Report every line below that holds the word "scene".

--- Start SOURCE DATA ---

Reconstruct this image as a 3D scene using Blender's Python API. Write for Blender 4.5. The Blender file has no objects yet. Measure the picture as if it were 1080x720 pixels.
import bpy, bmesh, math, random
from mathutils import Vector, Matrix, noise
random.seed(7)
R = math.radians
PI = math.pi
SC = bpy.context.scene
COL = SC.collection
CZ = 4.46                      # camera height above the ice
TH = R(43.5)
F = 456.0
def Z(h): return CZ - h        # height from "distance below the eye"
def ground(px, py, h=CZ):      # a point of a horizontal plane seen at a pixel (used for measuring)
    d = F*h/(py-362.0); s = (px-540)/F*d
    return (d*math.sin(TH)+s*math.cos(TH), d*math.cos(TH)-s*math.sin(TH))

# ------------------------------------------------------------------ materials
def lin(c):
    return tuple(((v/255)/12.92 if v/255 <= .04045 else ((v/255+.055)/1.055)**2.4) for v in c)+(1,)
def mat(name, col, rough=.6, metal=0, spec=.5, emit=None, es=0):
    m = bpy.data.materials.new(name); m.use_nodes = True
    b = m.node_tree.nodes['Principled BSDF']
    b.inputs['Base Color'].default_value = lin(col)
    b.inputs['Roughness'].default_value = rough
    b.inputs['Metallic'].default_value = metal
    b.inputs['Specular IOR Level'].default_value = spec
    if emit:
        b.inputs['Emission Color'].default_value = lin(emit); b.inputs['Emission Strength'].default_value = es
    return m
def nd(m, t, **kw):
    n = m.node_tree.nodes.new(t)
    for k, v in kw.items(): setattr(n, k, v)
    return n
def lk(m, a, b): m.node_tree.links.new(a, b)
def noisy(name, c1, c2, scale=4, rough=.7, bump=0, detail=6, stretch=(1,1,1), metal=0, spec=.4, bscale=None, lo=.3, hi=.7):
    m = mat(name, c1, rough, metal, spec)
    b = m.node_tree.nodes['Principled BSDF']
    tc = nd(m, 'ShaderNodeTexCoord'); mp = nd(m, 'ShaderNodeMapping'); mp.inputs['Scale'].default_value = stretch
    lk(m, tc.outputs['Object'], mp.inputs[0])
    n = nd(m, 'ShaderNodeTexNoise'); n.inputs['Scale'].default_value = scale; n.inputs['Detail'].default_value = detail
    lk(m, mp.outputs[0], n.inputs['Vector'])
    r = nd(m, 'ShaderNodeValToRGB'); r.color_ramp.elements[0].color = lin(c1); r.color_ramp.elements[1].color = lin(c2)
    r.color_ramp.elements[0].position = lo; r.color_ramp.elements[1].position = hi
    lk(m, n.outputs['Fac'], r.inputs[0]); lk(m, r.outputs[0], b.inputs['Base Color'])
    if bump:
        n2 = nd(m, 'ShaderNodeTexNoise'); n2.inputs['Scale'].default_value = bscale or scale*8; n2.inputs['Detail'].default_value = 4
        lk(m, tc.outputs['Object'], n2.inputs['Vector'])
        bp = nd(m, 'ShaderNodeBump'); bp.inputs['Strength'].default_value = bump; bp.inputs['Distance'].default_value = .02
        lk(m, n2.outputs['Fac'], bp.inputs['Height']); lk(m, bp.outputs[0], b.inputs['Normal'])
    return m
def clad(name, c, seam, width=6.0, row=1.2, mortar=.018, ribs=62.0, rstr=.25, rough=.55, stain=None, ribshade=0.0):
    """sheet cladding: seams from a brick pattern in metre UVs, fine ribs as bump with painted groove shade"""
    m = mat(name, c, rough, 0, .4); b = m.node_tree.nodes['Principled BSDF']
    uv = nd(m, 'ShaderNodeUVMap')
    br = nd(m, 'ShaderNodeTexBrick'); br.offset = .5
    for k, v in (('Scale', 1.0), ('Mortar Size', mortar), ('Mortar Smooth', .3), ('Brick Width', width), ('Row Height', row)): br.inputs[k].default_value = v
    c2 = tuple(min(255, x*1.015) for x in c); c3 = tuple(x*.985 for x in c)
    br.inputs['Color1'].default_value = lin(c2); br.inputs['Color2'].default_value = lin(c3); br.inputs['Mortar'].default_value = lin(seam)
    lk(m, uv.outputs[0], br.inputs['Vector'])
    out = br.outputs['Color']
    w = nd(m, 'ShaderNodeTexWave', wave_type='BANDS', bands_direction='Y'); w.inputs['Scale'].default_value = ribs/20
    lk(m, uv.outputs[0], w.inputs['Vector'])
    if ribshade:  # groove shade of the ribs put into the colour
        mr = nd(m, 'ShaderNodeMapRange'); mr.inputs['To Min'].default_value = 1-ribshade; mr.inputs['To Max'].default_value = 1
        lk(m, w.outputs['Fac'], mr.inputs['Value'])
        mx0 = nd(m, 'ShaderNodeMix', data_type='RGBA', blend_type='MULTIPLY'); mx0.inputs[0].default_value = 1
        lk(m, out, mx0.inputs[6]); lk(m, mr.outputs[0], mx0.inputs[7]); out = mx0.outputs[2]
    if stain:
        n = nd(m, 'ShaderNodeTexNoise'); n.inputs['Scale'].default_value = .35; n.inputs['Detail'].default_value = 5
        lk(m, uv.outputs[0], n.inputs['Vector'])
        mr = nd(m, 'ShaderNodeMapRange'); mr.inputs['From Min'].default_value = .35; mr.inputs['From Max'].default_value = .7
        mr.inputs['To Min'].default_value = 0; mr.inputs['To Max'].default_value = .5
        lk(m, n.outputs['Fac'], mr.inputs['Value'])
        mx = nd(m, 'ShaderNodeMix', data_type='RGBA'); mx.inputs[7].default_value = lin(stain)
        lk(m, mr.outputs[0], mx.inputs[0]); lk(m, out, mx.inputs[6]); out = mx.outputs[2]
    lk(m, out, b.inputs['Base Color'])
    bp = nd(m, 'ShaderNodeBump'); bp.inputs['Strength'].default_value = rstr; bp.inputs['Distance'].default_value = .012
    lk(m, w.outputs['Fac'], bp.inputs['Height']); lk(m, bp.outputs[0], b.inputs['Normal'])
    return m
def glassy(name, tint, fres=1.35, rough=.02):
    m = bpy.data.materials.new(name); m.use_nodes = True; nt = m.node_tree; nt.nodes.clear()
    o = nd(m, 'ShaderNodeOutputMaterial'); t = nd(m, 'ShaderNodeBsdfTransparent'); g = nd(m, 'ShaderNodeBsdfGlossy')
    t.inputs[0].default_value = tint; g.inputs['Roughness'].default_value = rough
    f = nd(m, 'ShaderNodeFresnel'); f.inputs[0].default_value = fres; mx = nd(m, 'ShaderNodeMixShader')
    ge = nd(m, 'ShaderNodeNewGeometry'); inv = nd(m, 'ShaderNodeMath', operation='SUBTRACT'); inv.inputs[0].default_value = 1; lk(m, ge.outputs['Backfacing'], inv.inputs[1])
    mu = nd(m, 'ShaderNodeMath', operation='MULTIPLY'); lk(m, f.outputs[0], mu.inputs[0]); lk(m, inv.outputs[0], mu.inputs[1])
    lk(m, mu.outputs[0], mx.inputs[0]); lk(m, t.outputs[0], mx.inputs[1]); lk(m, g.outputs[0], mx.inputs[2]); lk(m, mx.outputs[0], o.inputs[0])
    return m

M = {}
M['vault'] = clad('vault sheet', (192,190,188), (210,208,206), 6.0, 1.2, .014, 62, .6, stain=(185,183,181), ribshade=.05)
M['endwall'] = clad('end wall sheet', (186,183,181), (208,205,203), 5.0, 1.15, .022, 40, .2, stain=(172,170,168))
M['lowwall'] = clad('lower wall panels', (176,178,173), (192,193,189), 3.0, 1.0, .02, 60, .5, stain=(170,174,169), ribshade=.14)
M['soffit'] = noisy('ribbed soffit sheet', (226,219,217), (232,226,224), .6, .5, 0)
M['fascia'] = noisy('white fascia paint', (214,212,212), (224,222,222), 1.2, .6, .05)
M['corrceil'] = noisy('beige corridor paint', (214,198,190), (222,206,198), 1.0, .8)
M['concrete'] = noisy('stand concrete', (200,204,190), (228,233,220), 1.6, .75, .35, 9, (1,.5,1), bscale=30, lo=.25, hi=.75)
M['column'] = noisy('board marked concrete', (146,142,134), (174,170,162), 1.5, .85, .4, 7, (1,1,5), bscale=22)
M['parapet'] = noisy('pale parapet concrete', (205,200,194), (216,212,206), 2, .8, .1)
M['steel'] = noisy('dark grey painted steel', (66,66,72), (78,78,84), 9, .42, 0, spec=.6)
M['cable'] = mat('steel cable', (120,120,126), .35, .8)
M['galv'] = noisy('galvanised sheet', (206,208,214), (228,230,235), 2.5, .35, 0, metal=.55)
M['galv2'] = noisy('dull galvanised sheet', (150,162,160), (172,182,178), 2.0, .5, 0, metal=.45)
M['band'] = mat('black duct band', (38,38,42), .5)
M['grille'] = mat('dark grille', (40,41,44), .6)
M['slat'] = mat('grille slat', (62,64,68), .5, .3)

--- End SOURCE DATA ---

RESULT FOR THIS EXERCISE >>
Reconstruct this image as a 3D scene using Blender's Python API. Write for Blender 4.5. The Blender file has no objects yet. Measure the picture as if it were 1080x720 pixels.
SC = bpy.context.scene